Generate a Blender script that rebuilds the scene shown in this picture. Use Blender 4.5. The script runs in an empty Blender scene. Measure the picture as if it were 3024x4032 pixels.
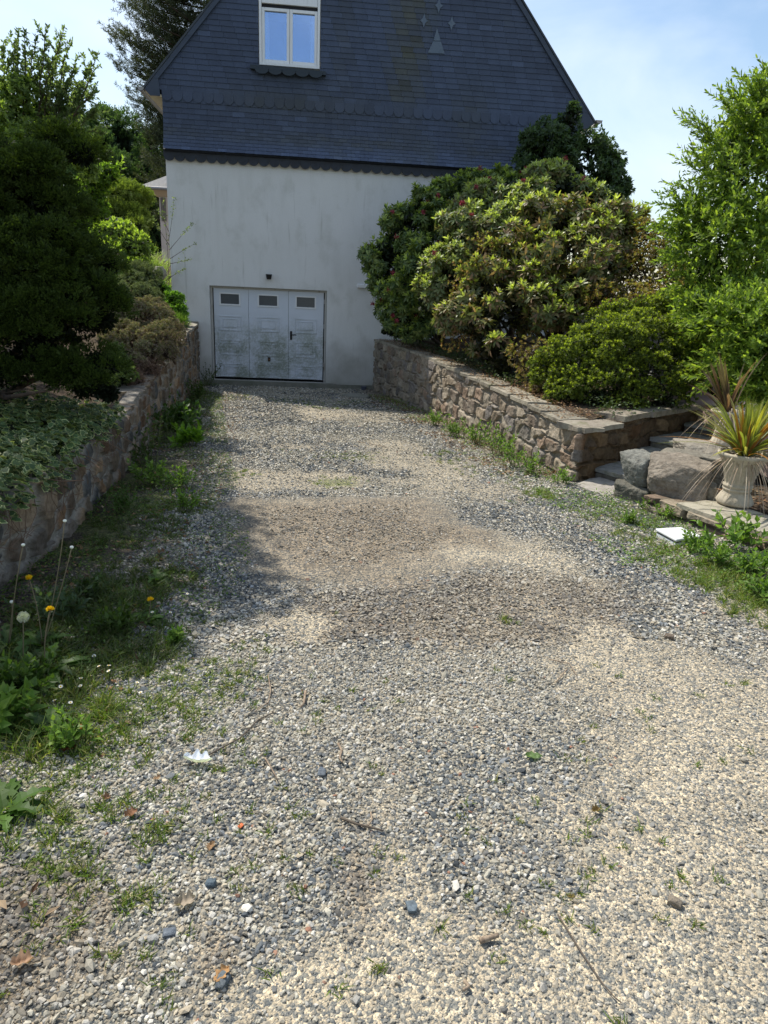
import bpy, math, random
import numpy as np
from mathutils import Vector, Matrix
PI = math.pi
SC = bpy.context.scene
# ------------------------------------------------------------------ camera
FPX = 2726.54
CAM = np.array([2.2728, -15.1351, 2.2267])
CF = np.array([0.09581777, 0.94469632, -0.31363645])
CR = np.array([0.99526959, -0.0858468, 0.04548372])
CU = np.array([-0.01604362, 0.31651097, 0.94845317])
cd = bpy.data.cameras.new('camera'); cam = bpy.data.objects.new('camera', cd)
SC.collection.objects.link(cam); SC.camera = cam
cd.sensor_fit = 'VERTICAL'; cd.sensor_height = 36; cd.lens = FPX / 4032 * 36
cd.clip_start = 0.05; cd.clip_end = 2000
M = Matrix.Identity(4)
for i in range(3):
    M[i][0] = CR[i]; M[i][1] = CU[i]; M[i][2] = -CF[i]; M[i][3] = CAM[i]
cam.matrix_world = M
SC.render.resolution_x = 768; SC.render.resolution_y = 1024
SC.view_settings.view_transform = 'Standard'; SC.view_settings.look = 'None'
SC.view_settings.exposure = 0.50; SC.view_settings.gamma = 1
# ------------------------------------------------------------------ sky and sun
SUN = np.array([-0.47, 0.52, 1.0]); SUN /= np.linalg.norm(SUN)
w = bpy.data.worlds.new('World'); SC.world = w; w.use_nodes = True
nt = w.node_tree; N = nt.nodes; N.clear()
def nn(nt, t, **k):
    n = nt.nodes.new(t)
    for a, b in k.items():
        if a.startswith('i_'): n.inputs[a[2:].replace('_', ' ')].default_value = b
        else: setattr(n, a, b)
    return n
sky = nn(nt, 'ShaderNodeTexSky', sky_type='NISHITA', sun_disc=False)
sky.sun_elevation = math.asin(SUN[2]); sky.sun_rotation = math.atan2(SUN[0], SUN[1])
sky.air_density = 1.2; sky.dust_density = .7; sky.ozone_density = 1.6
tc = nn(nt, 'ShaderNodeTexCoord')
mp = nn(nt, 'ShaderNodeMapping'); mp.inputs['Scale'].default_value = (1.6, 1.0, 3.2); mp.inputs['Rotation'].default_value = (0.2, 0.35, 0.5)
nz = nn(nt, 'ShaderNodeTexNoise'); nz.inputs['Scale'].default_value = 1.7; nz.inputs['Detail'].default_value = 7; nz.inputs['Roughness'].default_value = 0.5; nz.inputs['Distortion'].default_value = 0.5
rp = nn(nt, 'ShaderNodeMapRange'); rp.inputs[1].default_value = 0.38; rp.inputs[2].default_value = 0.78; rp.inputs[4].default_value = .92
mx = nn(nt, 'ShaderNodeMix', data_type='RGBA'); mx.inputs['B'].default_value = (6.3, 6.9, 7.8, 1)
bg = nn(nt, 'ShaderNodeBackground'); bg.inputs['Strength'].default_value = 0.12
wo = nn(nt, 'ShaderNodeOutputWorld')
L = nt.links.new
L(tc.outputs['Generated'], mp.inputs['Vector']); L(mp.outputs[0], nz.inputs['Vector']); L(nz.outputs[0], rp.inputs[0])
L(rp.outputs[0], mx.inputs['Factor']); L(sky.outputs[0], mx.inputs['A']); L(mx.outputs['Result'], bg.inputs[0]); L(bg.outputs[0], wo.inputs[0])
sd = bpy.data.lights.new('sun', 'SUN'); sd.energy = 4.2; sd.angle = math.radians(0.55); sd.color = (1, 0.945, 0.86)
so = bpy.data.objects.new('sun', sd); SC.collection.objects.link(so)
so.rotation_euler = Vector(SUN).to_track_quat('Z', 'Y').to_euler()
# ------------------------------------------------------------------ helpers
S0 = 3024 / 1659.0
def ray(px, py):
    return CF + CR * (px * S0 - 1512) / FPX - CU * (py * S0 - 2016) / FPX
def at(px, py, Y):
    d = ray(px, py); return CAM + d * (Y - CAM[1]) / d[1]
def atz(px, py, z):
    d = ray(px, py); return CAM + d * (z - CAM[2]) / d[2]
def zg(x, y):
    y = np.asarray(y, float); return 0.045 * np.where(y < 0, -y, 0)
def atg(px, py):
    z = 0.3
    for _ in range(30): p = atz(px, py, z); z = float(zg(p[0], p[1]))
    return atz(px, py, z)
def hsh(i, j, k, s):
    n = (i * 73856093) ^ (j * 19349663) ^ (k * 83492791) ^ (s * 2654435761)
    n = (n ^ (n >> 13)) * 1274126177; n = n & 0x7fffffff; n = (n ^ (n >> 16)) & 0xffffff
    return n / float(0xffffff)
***
Challenge
Give back every line exactly as it stands, pictures excluded.

Reply to the task
Generate a Blender script that rebuilds the scene shown in this picture. Use Blender 4.5. The script runs in an empty Blender scene. Measure the picture as if it were 3024x4032 pixels.
import bpy, math, random
import numpy as np
from mathutils import Vector, Matrix
PI = math.pi
SC = bpy.context.scene
# ------------------------------------------------------------------ camera
FPX = 2726.54
CAM = np.array([2.2728, -15.1351, 2.2267])
CF = np.array([0.09581777, 0.94469632, -0.31363645])
CR = np.array([0.99526959, -0.0858468, 0.04548372])
CU = np.array([-0.01604362, 0.31651097, 0.94845317])
cd = bpy.data.cameras.new('camera'); cam = bpy.data.objects.new('camera', cd)
SC.collection.objects.link(cam); SC.camera = cam
cd.sensor_fit = 'VERTICAL'; cd.sensor_height = 36; cd.lens = FPX / 4032 * 36
cd.clip_start = 0.05; cd.clip_end = 2000
M = Matrix.Identity(4)
for i in range(3):
    M[i][0] = CR[i]; M[i][1] = CU[i]; M[i][2] = -CF[i]; M[i][3] = CAM[i]
cam.matrix_world = M
SC.render.resolution_x = 768; SC.render.resolution_y = 1024
SC.view_settings.view_transform = 'Standard'; SC.view_settings.look = 'None'
SC.view_settings.exposure = 0.50; SC.view_settings.gamma = 1
# ------------------------------------------------------------------ sky and sun
SUN = np.array([-0.47, 0.52, 1.0]); SUN /= np.linalg.norm(SUN)
w = bpy.data.worlds.new('World'); SC.world = w; w.use_nodes = True
nt = w.node_tree; N = nt.nodes; N.clear()
def nn(nt, t, **k):
    n = nt.nodes.new(t)
    for a, b in k.items():
        if a.startswith('i_'): n.inputs[a[2:].replace('_', ' ')].default_value = b
        else: setattr(n, a, b)
    return n
sky = nn(nt, 'ShaderNodeTexSky', sky_type='NISHITA', sun_disc=False)
sky.sun_elevation = math.asin(SUN[2]); sky.sun_rotation = math.atan2(SUN[0], SUN[1])
sky.air_density = 1.2; sky.dust_density = .7; sky.ozone_density = 1.6
tc = nn(nt, 'ShaderNodeTexCoord')
mp = nn(nt, 'ShaderNodeMapping'); mp.inputs['Scale'].default_value = (1.6, 1.0, 3.2); mp.inputs['Rotation'].default_value = (0.2, 0.35, 0.5)
nz = nn(nt, 'ShaderNodeTexNoise'); nz.inputs['Scale'].default_value = 1.7; nz.inputs['Detail'].default_value = 7; nz.inputs['Roughness'].default_value = 0.5; nz.inputs['Distortion'].default_value = 0.5
rp = nn(nt, 'ShaderNodeMapRange'); rp.inputs[1].default_value = 0.38; rp.inputs[2].default_value = 0.78; rp.inputs[4].default_value = .92
mx = nn(nt, 'ShaderNodeMix', data_type='RGBA'); mx.inputs['B'].default_value = (6.3, 6.9, 7.8, 1)
bg = nn(nt, 'ShaderNodeBackground'); bg.inputs['Strength'].default_value = 0.12
wo = nn(nt, 'ShaderNodeOutputWorld')
L = nt.links.new
L(tc.outputs['Generated'], mp.inputs['Vector']); L(mp.outputs[0], nz.inputs['Vector']); L(nz.outputs[0], rp.inputs[0])
L(rp.outputs[0], mx.inputs['Factor']); L(sky.outputs[0], mx.inputs['A']); L(mx.outputs['Result'], bg.inputs[0]); L(bg.outputs[0], wo.inputs[0])
sd = bpy.data.lights.new('sun', 'SUN'); sd.energy = 4.2; sd.angle = math.radians(0.55); sd.color = (1, 0.945, 0.86)
so = bpy.data.objects.new('sun', sd); SC.collection.objects.link(so)
so.rotation_euler = Vector(SUN).to_track_quat('Z', 'Y').to_euler()
# ------------------------------------------------------------------ helpers
S0 = 3024 / 1659.0
def ray(px, py):
    return CF + CR * (px * S0 - 1512) / FPX - CU * (py * S0 - 2016) / FPX
def at(px, py, Y):
    d = ray(px, py); return CAM + d * (Y - CAM[1]) / d[1]
def atz(px, py, z):
    d = ray(px, py); return CAM + d * (z - CAM[2]) / d[2]
def zg(x, y):
    y = np.asarray(y, float); return 0.045 * np.where(y < 0, -y, 0)
def atg(px, py):
    z = 0.3
    for _ in range(30): p = atz(px, py, z); z = float(zg(p[0], p[1]))
    return atz(px, py, z)
def hsh(i, j, k, s):
    n = (i * 73856093) ^ (j * 19349663) ^ (k * 83492791) ^ (s * 2654435761)
    n = (n ^ (n >> 13)) * 1274126177; n = n & 0x7fffffff; n = (n ^ (n >> 16)) & 0xffffff
    return n / float(0xffffff)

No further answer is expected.